Дирижер стоял лицом к оркестру и ждал, когда смолкнут аплодисменты. Сейчас он не мог разделить восторгов зала. Я видел в профиль его серьезное лицо и на щеке следы скатившихся капель пота.

Впереди — финал. Он поражает своей неожидан­ностью. После триумфального шествия — безмерная пе­чаль. Сколько скорби и страстного отчаяния заключено в этой музыке! Трагическая картина страданий и гибели героя и размышления художника, полные протеста и искренней жалости, — вот основные темы финала.

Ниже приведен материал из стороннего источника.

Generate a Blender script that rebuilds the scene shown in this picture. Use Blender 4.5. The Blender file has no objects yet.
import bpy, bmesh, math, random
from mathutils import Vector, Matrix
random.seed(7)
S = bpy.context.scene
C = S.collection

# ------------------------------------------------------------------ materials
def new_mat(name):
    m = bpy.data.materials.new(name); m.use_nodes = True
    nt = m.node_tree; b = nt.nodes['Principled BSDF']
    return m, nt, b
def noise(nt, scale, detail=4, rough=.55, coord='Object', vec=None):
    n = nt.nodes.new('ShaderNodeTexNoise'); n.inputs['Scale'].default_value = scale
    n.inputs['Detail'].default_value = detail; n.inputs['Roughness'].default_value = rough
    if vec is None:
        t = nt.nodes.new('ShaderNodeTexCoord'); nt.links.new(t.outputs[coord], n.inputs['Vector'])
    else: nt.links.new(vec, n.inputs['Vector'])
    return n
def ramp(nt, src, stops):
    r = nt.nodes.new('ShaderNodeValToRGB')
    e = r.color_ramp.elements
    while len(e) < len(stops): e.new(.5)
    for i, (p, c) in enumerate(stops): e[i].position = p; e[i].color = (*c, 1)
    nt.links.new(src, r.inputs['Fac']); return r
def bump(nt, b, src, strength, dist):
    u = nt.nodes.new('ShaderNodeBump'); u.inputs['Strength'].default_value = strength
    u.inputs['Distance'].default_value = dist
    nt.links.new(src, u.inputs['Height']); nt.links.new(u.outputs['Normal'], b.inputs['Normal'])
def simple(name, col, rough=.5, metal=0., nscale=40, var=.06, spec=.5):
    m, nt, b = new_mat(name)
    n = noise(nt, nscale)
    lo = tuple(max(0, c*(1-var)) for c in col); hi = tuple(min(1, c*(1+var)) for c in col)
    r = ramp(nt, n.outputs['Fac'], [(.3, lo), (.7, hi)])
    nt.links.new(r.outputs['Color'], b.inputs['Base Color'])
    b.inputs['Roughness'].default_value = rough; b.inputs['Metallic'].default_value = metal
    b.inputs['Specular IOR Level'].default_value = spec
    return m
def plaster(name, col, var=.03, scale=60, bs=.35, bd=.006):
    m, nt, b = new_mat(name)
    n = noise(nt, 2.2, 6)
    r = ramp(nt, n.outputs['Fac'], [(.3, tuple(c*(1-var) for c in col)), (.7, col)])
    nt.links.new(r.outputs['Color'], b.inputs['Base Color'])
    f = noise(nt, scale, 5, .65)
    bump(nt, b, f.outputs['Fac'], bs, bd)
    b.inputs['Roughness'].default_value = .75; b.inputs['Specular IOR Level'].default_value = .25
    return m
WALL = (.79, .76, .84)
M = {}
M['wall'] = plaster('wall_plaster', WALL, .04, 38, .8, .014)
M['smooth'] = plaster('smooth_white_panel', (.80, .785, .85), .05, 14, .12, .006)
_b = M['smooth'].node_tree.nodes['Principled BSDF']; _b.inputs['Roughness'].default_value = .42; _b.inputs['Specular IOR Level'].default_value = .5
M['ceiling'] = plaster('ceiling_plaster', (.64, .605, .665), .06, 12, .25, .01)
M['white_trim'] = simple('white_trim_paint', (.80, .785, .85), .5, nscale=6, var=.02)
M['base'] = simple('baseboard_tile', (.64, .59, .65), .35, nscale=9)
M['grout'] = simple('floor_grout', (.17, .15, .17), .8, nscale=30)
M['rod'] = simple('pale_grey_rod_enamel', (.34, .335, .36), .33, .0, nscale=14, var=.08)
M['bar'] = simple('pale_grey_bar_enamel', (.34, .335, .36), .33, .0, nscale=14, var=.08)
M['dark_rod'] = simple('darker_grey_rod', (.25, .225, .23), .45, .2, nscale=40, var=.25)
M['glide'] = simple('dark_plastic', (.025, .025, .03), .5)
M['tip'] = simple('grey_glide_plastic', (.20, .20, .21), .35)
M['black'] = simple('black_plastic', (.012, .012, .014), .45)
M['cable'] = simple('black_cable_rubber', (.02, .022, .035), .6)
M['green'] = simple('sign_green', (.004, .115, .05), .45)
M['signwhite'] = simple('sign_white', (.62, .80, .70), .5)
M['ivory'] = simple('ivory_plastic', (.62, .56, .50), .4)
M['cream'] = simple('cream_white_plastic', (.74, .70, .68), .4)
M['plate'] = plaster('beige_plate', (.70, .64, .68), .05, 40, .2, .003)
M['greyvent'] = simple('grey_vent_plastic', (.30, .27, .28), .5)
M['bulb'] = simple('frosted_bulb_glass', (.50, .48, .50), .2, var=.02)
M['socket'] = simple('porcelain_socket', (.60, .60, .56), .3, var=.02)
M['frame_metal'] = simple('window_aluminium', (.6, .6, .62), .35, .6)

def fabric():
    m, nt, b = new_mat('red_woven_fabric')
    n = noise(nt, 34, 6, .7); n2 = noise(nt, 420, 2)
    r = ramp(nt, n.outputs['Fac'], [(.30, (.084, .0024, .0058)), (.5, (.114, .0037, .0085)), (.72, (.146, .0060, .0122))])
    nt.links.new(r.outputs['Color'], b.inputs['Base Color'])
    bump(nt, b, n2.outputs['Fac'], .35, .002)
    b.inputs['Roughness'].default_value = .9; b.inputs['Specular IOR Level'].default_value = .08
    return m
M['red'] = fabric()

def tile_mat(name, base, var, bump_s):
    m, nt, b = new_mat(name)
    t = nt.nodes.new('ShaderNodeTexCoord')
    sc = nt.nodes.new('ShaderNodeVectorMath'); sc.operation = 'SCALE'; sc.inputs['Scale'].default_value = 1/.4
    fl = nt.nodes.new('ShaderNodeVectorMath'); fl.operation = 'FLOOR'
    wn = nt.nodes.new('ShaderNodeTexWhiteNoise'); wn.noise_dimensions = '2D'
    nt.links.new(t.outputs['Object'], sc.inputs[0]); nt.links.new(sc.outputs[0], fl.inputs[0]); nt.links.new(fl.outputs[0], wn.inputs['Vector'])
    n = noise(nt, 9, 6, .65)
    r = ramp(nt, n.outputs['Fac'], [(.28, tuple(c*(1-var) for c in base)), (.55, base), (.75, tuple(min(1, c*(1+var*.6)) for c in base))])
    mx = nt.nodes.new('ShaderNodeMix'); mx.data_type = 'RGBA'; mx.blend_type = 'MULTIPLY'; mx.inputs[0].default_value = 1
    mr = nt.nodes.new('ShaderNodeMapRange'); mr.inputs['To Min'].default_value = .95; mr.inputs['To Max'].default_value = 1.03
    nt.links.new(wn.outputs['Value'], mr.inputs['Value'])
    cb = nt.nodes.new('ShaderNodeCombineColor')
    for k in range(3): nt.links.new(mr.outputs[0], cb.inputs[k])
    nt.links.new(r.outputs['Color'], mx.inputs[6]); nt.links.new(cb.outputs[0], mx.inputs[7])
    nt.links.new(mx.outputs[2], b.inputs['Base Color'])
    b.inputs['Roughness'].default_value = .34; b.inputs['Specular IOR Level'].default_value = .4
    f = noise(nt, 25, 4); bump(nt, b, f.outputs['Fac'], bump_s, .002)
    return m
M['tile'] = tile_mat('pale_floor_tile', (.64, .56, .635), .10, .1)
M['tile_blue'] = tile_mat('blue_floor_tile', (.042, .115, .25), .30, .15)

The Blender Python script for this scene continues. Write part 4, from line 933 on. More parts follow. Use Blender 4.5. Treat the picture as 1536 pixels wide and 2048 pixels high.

Начинается он глубокими вздохами — стонами скри­пок. Следом за ними, как горестное предчувствие, звучит в оркестре печальная интонация... Разум может по­нять, но никогда не согласится с чудовищной несправед­ливостью природы, отнимающей у человека самое доро­гое — жизнь.

Едва различимо слышится грустная и светлая, мело­дия — это с любовью и состраданием склоняется над своим, героем автор. Звучание оркестра нарастает, в нем — стихийный протест; но опять, как бы возвращая к действительности, — вздыхают скрипки, и душа наполняется болью. Истекают последние мгновения, скорбные вздохи становятся все более тяжелыми... Еще один подъем — последняя борьба, — и вот угаса­ющая жизнь оборвана: глухой удар тамтама... Мрачный рокот контрабасов в низком регистре переходит в еле слышный шорох, затем наступает мертвая тишина...

Потрясенный пережитым, я вышел на улицу. Небо переливалось вечерними закатными красками. Я подошел к памятнику Чайковскому. В чугунную ограду, полукру­гом охватившую памятник, были вписаны ноты. И среди них я прочел ту самую мелодию надежды и веры в счастье, которая навсегда сдружила меня с Шестой сим­фонией.